Benedetto XVI aggiunge una riflessione sul concetto metafisico di natura. Il suo magistero abbondante e profondo deve essere ripreso e proiettato sui nuovi problemi sociali e culturali. La famiglia fondata sul matrimonio è stata sostituita dalla “coppia”, che non è affatto indissolubile e, quindi, può essere modificata successivamente.

Tralascio, ora, di parlare di quello che è erroneamente chiamato “matrimonio egualitario”. Il matrimonio come realtà di valore civile è scomparso; quello sacramentale non comporta alcuna fatica per chi dovrebbe benedirlo, come è suo dovere. Non credo che gli sposi cattolici siano consapevoli di essere chiamati a essere i ministri di un sacramento che si donano reciprocamente.

Strettamente legata alla questione della famiglia è quella del valore della vita umana, tema che costituisce un capitolo importantissimo della morale cristiana.

Il prossimo pontificato dovrà affrontare un compito più che necessario: superare l’eredità negativa dell'”aggiornamento”, coronata dall’attuale progressismo. Dovrà salvare la teologia morale dal relativismo che la tiene in ostaggio e in questo sforzo dovrà risolvere il dramma dell’Humanae Vitae.

Questa enciclica, pubblicata il 25 luglio 1968, non fu accettata da vasti settori della Chiesa: diverse Conferenze episcopali si pronunciarono contro di essa, incoraggiate dall’unanimità della stampa, che incarnava l’opinione pubblica. C’era una grande confusione tra i fedeli, tanto che molti di loro giustificavano la pratica di usare i mezzi che l’enciclica di Paolo VI dichiarava oggettivamente immorali. Roma dovrà riprendere gli argomenti di quel testo per dimostrarne la verità, tenendo conto dell’adempimento delle disposizioni dell’Humanae vitae.

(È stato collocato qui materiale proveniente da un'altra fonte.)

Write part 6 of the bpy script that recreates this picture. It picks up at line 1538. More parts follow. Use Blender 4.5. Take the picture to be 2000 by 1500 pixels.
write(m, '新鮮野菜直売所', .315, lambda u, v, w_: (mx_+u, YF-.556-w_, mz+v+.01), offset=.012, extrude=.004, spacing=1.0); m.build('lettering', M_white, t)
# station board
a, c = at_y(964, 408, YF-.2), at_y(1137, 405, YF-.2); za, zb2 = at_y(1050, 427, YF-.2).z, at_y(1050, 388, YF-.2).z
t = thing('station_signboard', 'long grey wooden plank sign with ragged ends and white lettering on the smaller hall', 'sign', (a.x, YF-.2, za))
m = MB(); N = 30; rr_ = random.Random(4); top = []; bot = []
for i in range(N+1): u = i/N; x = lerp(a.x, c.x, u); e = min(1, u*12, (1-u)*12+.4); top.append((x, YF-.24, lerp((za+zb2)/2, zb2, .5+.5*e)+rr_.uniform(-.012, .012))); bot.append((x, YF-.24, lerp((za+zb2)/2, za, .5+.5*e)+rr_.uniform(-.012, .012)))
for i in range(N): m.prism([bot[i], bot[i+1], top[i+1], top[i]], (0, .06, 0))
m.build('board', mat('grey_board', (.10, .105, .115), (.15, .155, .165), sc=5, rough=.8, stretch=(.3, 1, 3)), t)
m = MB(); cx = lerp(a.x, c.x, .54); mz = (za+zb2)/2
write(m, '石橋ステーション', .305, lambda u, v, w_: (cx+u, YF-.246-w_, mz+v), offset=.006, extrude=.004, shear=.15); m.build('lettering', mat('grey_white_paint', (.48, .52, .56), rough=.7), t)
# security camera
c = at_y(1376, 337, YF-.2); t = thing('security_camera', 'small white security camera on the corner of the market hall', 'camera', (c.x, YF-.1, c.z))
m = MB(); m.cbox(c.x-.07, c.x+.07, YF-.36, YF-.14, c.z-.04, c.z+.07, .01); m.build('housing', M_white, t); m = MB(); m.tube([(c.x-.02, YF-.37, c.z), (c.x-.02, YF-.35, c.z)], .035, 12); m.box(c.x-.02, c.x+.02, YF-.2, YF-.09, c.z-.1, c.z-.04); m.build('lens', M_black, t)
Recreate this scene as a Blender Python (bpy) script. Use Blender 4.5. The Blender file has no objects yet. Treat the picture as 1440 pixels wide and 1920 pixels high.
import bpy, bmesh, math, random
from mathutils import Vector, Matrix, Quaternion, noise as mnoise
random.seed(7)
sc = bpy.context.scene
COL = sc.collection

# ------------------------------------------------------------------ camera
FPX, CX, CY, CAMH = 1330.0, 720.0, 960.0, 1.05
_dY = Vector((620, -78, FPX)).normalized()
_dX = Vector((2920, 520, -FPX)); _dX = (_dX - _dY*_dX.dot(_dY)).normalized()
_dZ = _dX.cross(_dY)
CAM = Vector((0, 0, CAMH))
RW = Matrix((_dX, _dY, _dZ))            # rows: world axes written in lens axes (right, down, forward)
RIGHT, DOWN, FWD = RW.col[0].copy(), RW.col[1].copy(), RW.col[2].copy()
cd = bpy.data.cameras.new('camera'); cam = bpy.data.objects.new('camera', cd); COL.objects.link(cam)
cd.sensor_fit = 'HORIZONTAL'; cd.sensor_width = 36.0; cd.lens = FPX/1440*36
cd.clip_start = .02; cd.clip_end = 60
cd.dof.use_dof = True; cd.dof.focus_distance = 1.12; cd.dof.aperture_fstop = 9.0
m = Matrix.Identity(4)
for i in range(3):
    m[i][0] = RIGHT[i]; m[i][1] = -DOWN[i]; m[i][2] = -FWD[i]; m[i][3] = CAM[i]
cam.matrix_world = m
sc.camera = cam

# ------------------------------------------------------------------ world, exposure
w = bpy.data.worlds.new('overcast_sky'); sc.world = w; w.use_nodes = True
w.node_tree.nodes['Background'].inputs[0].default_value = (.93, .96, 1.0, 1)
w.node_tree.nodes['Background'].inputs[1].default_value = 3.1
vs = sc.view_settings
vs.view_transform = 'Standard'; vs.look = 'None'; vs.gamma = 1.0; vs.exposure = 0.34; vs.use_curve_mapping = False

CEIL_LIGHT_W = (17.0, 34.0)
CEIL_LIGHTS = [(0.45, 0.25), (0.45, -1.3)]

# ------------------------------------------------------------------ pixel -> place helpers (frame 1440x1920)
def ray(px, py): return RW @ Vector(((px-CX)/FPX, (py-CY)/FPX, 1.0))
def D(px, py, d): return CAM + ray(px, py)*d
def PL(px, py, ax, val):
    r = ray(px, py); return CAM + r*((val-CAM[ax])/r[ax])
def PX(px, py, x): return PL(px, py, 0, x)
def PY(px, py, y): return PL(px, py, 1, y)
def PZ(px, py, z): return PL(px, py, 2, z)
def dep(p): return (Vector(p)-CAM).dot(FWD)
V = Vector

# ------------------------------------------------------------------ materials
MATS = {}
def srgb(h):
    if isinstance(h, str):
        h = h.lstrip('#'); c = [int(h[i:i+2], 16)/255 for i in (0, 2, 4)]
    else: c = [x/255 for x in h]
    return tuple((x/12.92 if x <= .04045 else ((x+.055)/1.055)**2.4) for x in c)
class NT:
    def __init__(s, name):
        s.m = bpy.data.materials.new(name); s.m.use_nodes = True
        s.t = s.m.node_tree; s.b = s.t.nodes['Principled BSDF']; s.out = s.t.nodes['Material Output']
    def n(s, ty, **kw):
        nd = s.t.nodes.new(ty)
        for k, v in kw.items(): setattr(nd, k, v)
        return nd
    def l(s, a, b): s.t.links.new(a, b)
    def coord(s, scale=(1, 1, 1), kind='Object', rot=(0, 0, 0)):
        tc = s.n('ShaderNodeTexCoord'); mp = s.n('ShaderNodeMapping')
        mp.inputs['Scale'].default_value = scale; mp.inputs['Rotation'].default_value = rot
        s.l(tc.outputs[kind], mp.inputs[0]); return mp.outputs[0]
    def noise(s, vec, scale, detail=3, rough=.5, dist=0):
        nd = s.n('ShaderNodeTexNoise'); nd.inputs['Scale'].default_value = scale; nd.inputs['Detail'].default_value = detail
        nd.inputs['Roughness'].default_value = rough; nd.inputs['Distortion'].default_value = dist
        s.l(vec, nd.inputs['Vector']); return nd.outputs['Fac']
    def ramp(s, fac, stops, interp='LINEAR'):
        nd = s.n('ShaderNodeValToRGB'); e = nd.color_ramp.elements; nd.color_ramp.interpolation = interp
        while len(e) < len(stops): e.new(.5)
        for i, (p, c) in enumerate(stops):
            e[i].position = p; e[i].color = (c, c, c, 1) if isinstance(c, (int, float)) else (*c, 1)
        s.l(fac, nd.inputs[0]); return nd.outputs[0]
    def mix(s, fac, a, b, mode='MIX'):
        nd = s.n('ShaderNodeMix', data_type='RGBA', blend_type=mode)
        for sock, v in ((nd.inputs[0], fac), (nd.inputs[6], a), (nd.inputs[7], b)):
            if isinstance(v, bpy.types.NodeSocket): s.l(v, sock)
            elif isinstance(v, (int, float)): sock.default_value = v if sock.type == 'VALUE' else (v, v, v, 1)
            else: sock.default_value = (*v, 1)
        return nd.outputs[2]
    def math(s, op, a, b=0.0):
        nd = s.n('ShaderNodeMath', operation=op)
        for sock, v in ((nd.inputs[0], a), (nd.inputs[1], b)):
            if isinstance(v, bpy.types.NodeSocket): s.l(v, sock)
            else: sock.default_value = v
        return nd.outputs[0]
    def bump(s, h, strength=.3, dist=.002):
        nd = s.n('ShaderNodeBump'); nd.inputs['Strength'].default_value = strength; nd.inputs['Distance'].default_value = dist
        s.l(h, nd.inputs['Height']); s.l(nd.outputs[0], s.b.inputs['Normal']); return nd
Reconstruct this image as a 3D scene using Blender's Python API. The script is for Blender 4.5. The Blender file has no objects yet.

La crisi scatenata da questa enciclica si è protratta nel nuovo millennio. Il fraintendimento ha prodotto una situazione analoga alle crisi scatenate dalle questioni dogmatiche nei primi tempi del cristianesimo. Il prossimo pontificato dovrà sciogliere questo nodo. L’appello all’intercessione della Knotenlöserin è inevitabile: Maria è davvero colei che “scioglie i nodi”.

I problema di cui ho parlato sono capitoli di una questione più ampia: il rapporto della Chiesa con il cosiddetto “mondo moderno”, che non è stato risolto dal Concilio Vaticano II, ma al contrario è stato da esso aggravato, a causa delle illusioni di una nuova gnosi. Le dottrine di Karl Rahner e Pierre Teilhard de Chardin monopolizzarono l’attenzione della teologia cattolica: la teoria rahneriana del “cristiano anonimo” e l’evoluzionismo teilhardiano ebbero un’innegabile influenza sul pensiero cristiano del XX secolo.

Per quanto riguarda la questione dei rapporti della Chiesa con il mondo contemporaneo, è opportuno ricordare che nella preparazione del Vaticano II assunse importanza e creò aspettative il cosiddetto Schema 13, precursore di quella che sarebbe diventata la costituzione pastorale Gaudium et spes, un testo che insieme alla costituzione dogmatica Lumen gentium sulla Chiesa fu il documento più importante del Concilio.

C’è un evento che spiega il tono con cui è stata concepita la suddetta questione dei rapporti tra Chiesa e mondo. Giovanni XXIII volle che i rappresentanti della Chiesa ortodossa russa partecipassero come osservatori ai dibattiti conciliari. Il cardinale Eugène Tisserant fu incaricato di condurre le trattative necessarie per assicurare questa partecipazione e fu raggiunto un accordo: gli ortodossi avrebbero partecipato a condizione che il Concilio si astenesse dal condannare il comunismo. Due prelati ortodossi russi (che probabilmente erano spie del Cremlino) parteciparono effettivamente.

L’episodio è eloquente nel mostrare lo spirito con cui il Vaticano II affrontò le relazioni tra Chiesa e mondo. Ma si deve aggiungere anche l’ingenuo ottimismo ispirato fin dall’inizio da papa Roncalli, che nel suo discorso di apertura accusò severamente i “profeti di sventura”. Ma certo, lui era il “papa buono”.

In questa nota ho raccolto alcuni dei problemi in cui è impantanata la Chiesa. Non sono gli unici, ma li considero prioritari e il prossimo pontefice non li potrà ignorare. In breve, si tratta di liberare la Chiesa dalla piaga mortale del progressismo.